The Dark Side of the Enlightenment

(newstatesman.com)

19 points | by thinkingemote 7 hours ago ago

18 comments

  • accidentallfact 6 hours ago ago

    I think the reason for it is actually pretty banal. Rationality won. But it didn't win over irrationality, but over superrationality, and we just suffer the horrors of its wrongness.

  • slibhb 6 hours ago ago

    I appreciate Gray calling out the Soviets and others but I think the whole argument is wrong.

    The link between Enlightenment values and imperialism/subjugation of Asia/Africa/Americans is far from clear. Enlightenment values aside, conquering people and taking their stuff was just normal at the time. And while imperialism enriched certain people and led to economic growth, it was probably worse from a economic-growth-first perspective (compared to free trade and sovereignty).

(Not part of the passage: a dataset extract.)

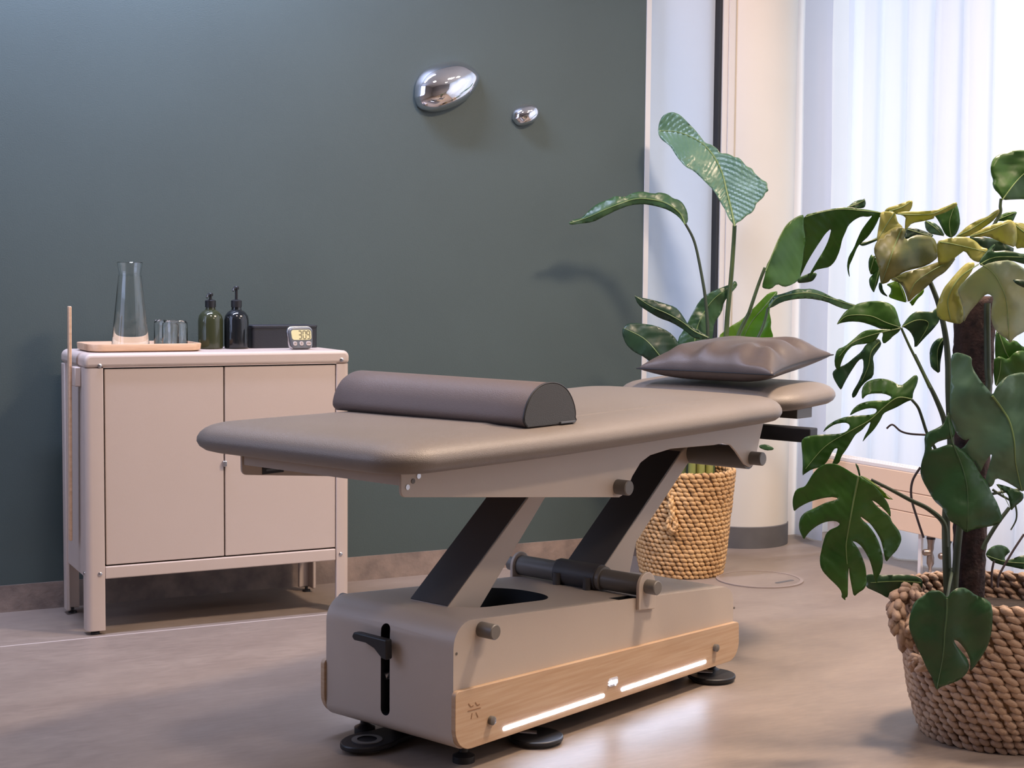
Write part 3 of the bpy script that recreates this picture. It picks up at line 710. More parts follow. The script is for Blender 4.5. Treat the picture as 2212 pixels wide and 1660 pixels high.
# ------------------------------------------------------------------ baskets
def strand(bm, c, du, dn, dt, L, wv, th, seg=6, mi=0):
    """one plump straw stitch: ellipsoid with axes du (length), dt (height), dn (outward)"""
    rings = []; K = 5
    for k_ in range(K+1):
        t = -1+2*k_/K; r = math.sqrt(max(0, 1-abs(t)**2.6)); p = c+du*(L*t)
        if k_ in (0, K): rings.append([bm.verts.new(p)])
        else: rings.append([bm.verts.new(p+dt*(wv*r*math.cos(a))+dn*(th*r*math.sin(a))) for a in [2*PI*s/seg for s in range(seg)]])
    for A, B in zip(rings, rings[1:]):
        for s in range(seg):
            u = (s+1) % seg
            if len(A) == 1: f = (A[0], B[s], B[u])
            elif len(B) == 1: f = (A[s], B[0], A[u])
            else: f = (A[s], B[s], B[u], A[u])
            bm.faces.new(f).material_index = mi
def weave(rz, Hh, rows, cols, cz, m, par, name='woven_wall', z0=0, tilt=.45, inner=True):
    bm = bmesh.new(); rnd = random.Random(rows*7+cols); rh = Hh/rows
    for j in range(rows):
        z = z0+rh*(j+.5); r = rz(z/Hh); n = cols; off = (j % 2)*.5+.13*j
        for i in range(n):
            a = 2*PI*(i+off+rnd.uniform(-.12, .12))/n; rr = r+rnd.uniform(-.0012, .0012)
            dn = Vector((math.cos(a), math.sin(a), 0)); du = Vector((-math.sin(a), math.cos(a), 0)); t_ = tilt*rnd.uniform(.7, 1.3)
            dt = Vector((0, 0, 1)); L = PI*r/n*1.32*rnd.uniform(.9, 1.15)
            d1 = (du*math.cos(t_)-dt*math.sin(t_)); d2 = (dt*math.cos(t_)+du*math.sin(t_))
            strand(bm, dn*rr+dt*z+dt*rnd.uniform(-.001, .001), d1, dn, d2, L, rh*.56*rnd.uniform(.9, 1.1), rh*.5)
    o = new(name, bm, m, par, ang=180)
    ins = lathe([(0, z0+.004), (rz(0)-.004, z0+.004)]+[(rz(k_/6)-.002, z0+Hh*k_/6) for k_ in range(1, 7)]+[(rz(1)-.008, Hh), (rz(.9)-.010, Hh*.75), (0, Hh*.75)], 48)
    i_ = new('lining', ins, 'lining', par)
    bm = bmesh.new()
    for j in range(int(rows*.72), rows):
        z = z0+rh*(j+.5); r = rz(z/Hh)-.013
        for i in range(cols):
            a = 2*PI*(i+(j % 2)*.5+rnd.uniform(-.12, .12))/cols; dn = Vector((math.cos(a), math.sin(a), 0)); du = Vector((-math.sin(a), math.cos(a), 0))
            t_ = tilt*rnd.uniform(.7, 1.3); dt = Vector((0, 0, 1))
            strand(bm, dn*r+dt*z, du*math.cos(t_)+dt*math.sin(t_), dn, dt*math.cos(t_)-du*math.sin(t_), PI*r/cols*1.3, rh*.5, rh*.4)
    new('woven_inside', bm, m, par, ang=180)
    return o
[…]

    Along the same lines, American slavery was highly profitable for some but there is no good argument that it was essential to the US's economic development. Paying workers supports economic growth by increasing productivity and demand.

    Over time, this project of attacking the enlightenment/liberalism has started to seem increasingly boring and wrong to me. For one, the vast majority of these critiques rely on Enlightenment values to critique the Enlightenment. So maybe we should be more enlightened! For another, right-wing populism makes liberal capitalism much more attractive.

    • Waterluvian 6 hours ago ago

      I don’t have the data to make a rigorous argument but my intuition tells me that slavery quite likely played a considerable role. It just feels difficult to imagine that something they were so deeply invested in for generations wasn’t that important.

      I’ve also wondered if the fiction of American exceptionalism is meant to help future generations pretend that the foundation of their success isn’t built upon an incredible horror perpetrated by their ancestors.

      • slibhb 6 hours ago ago

        > It just feels difficult to imagine that something they were so deeply invested in for generations wasn’t that important.

        Southern culture was about having giant houses, partying, and not laboring. They didn't fight for the economics of it but rather to preserve that way of life.

        > I’ve also wondered if the fiction of American exceptionalism is meant to help future generations pretend that the foundation of their success isn’t built upon an incredible horror perpetrated by their ancestors.

        American exceptionalism isn't a fiction. It's probably a selection effect due to immmigration.

        And the "incredible horror" is very real...but I'm not convinced that it was necessary ("built upon") for American success.

        • Waterluvian 6 hours ago ago

          Did the wealth from slavery play an important role in making the U.S. attractive for significant immigration to begin with?

          • slibhb 5 hours ago ago

            My sense is that most immigrants ended up in the north by far, which was richer, more densely populated and had better jobs. Slavery made it significantly harder for free laborers to find work in the south.

            It is psychologically interesting that many people claim that slavery was the bedrock for the modern US economic. As if it's not enough to say "slavery was evil" but something more, like "slavery was evil AND without it the US would be a backwater". But I just don't see a lot of evidence for that theory being true.

      • iamnothere 5 hours ago ago

        Basically every civilization was built upon some form of slavery, and unfortunately slavery still takes place in many parts of the world. This was (and is) evil, yet we can’t seem to eliminate it, only push it under the rug. Often we encourage near-slavery conditions in other countries, but technically the work is “voluntary” so we don’t call it slavery. Do brutal work in the tin mines or you won’t have food for your family, and your only other choice is to join an armed militia/gang. That sort of thing.

        Of course in the US we still have prison labor, thanks to the 13th amendment loophole, and under-the-table labor by immigrants, who can accept low pay and terrible conditions or get deported. Louisiana’s Angola prison is literally a former plantation and still basically operates as one.

        The great hope of modernity, for those who believe in it, is that machines may finally replace slaves. (China’s “dark factories” are an example of how this could work.) Sadly we may hit planetary limits before we manage to automate the worst work, and in catabolic collapse we will almost certainly return to open slavery.

        (To be clear, in no way is this a justification of slavery. It’s an indictment of the human race.)

        • orwin 3 hours ago ago

          The issue I have with that is that we conflate cheptel slavery and older forms of slavery. We changed the nature of slavery in the 17th century, but kept the same words to describe it.

        • boxed 5 hours ago ago

          > Basically every civilization was built upon some form of slavery

          Do you count Sweden here? Denmark? Norway? Are we not civilized or do you claim we had significant slavery in post-viking times?

      • luckylion 6 hours ago ago

        If there was a strong relationship, shouldn't Brazil be much richer, given that a lot of slaves were forced to live & work in Brazil?

    • dist-epoch 6 hours ago ago

      Indeed, there was wide spread slavery before Enlightenment, white lords enslaving white peasants all over Europe.